Hinter Vidnava/Weidenau ist die Grenze besonders grün. Die nordöstliche Ausfallstrasse verwandelt sich alsbald in einen Feldweg und führt an einem kleinen Schilfsee vorbei. Der Blick bleibt an Libellen und Schreitjägern, den Graureihern, haften. Nur weinige hundert Meter weiter steigt der Weg über eine Wiese an und, die Bierreklame verrät es schon bald, man ist wieder in Kalkow, in Polen.
In den nächsten Tagen häufen sich die grünen Grenzübertritte. Der tschechische Ort Osoblaha hieß früher Hotzenplotz und hat dem im Sudetenland geborenen Kinderbuchautor Ottfried Preußler in der Tat als Namenspatron für seine wohl bekannteste Romanfigur gedient. Von hier aus schlängelt sich die bereits 1894 eröffnete Schmalspurbahn eine Dreiviertelstunde lang durch die Berglandschaft. Rechtschaffen ermattet darf man bis Třemesná ve Slezsku, ehemals Röwersdorf, steile Auen an sich vorbei ziehen lassen und so ganz nebenbei wieder ein paar nützliche Höhenmeter überwinden. Es ist übrigens die letzte heute noch lebende Schmalspurbahn in Tschechien.
Die Städte Krnov/Jägerndorf und Opava/Troppau sind die Metropolen der Tour, Perlen der Arkaden und Stuckfassaden. In Opava ist eine Speiserast auf dem Platz "Dolni namesti" angezeigt. Hier präsentiert sich die einheimische Küche in gemütlichen Bierlokalen mit Blick auf das architektonische Flagschiff der Stadt, die hochbarocke Jesuitenkirche Sv. Vojtecha. Der Gründer der Humangenetik Johann Gregor Mendel studierte, der Erfinder der Farbfotografie Karl Schinzel lebte hier.

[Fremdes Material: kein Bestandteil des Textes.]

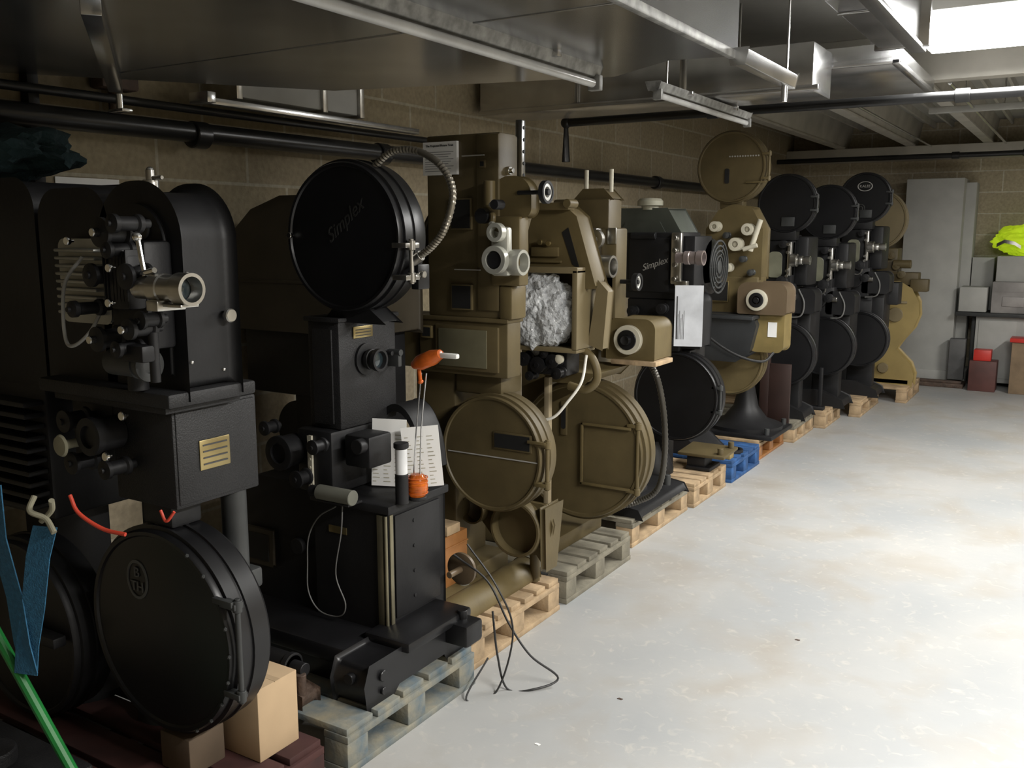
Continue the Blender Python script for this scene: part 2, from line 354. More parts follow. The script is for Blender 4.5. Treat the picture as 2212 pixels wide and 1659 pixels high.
pipe([(-1.50,6.4,2.50),(-1.50,10.9,2.50)],.010,'thin bright steel conduit running under ceiling ribs',(),[(-1.50,7.0,2.50)],galv)
t=thing('wall_vent_box',(-2.98,2.95,2.1),'small galvanised duct section with flanges on wall','vent')
mesh_obj(G().box(-3.04,-2.86,2.62,3.32,2.12,2.42,.005),'duct_body',panelg,t)
g=G()
for y in (2.6,3.08,3.32): g.box(-3.045,-2.845,y,y+.03,2.11,2.44,.003)
mesh_obj(g,'flange',silver,t)
solo('support_rail',G().box(-2.88,-2.84,2.45,3.75,2.075,2.1,.003).box(-2.88,-2.78,2.4,2.44,2.07,2.11,.003),galv,'slotted steel rail below small wall duct','rail')
solo('wall_notice',G().box(-3.048,-3.044,1.95,2.2,1.70,1.79,0),paper,'white paper note fixed to the blockwork wall','paper sheet')
solo('electrical_conduit_box',G().box(-3.04,-2.96,2.1,2.25,2.1,2.3,.01).cyl((-3.0,2.17,2.06),'z',.02,.1),rust,'rusty red junction box high on the wall','junction box')
solo('wall_bracket',G().box(-3.045,-3.0,1.66,1.70,1.6,2.4,.004).box(-3.045,-3.0,1.85,1.89,1.6,2.4,.004).box(-3.04,-3.0,1.6,1.95,1.86,1.89,.004),black,'pair of black steel uprights fixed on the blockwork wall','bracket')
# ---------------------------------------------------------------- pallets
def pallet(x0,x1,y0,y1,mat,label,nb=6,mat2=None):
    t=thing('pallet',((x0+x1)/2,(y0+y1)/2,0),label,'pallet','wooden pallets under the projectors');rnd=random.Random(int(y0*100))
    m2=mat2 or mat
    g=G();w=(y1-y0)/nb
    for i in range(nb): g.box(x0+rnd.uniform(0,.01),x1-rnd.uniform(0,.012),y0+i*w+.008,y0+(i+1)*w-(.018 if 0<i<nb-1 else .008),.122,.144,.003)
    for x in (x0,(x0+x1)/2-.05,x1-.1): g.box(x+.002,x+.098,y0+.004,y1-.004,.100,.122,.002)
    mesh_obj(g,'deck',mat,t)
    for x in (x0,(x0+x1)/2-.05,x1-.1):
        for y in (y0,(y0+y1)/2-.05,y1-.1): mesh_obj(G().box(x+.003,x+.097,y+.003,y+.097,.022,.100,.004),'block',m2,t)
    g=G()
    for x in (x0,(x0+x1)/2-.05,x1-.1): g.box(x,x+.1,y0,y1,0.0,.022,.003)
    mesh_obj(g,'bottom_board',m2,t);return t
pallet(-2.9,-1.77,1.0,1.84,redw,'dark maroon pallet beneath black projector and cardboard box',6)
pallet(-2.9,-1.74,1.9,2.58,woodb,'worn blue-painted pallet under heavy black lamphouse',5)
pallet(-2.9,-1.80,2.64,3.32,wood,'raw pine pallet carrying tan castings',7)
pallet(-2.9,-1.80,3.38,4.05,woodg,'weathered grey-green pallet beneath tan projector',6)
pallet(-2.9,-1.86,4.2,4.98,woodg,'grey pallet with light end blocks',6,wood)
pallet(-2.9,-1.84,5.03,5.60,wood,'pine pallet with dark castings on deck',5)
pallet(-2.9,-1.83,5.68,6.28,blue,'worn blue painted pallet',5)
pallet(-2.9,-1.86,6.36,7.0,wood,'pine pallet with reddish deck edge',5,orw)
pallet(-2.8,-1.80,7.06,7.66,woodg,'worn brown pallet under black projector',5,wood)
pallet(-2.7,-1.72,7.72,8.28,wood,'pale pine pallet under black projector',5)
pallet(-2.6,-1.57,8.36,9.2,wood,'pale pine pallet with pedestal on top',5)
pallet(-2.4,-1.34,9.3,10.1,wood,'pine pallet beneath mustard-tan projector',5)
PT=.1445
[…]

Die Etappe nach Hradec/Grätz setzt noch einmal kraftvolle Schlusspunkte. Ein schöner Radweg führt an dem idyllischen Morava-Fluß entlang. Bei dem weißen Wehrhäuschen führt eine Treppe nach unten und man kann bis zu den Knien im plätschernden Wasser herumwaten. In Hradec thronen 3 Schlösser auf ein- und demselben Berg. Ein weißes im klassizistischen Empire-Stil, das an einsame baltische Herrenhäuser erinnert, ein neogotisch historisiertes Schloss aus dem 19. Jahrhundert und eine gotische Burg mit wuchtigem Hauptturm aus dem 13. Jahrhundert. Im dreißigjährigen Krieg gab es hier eine Falschmünzerei, später verschlug es immerhin Ludwig van Beethoven und Franz Liszt hierher. Das Blättern im Reiseführer verrät die übliche Vita aus Verpfändungen und Übereignungen von einem römisch nummerierten Vornamen zum anderen, Neuigkeiten im Detail aber nicht en gros. Bis zum wieder polnischen Raciborz sind es noch ca. 35 km. Eine letzte Übernachtung in Hradec ist also einmal angesagt.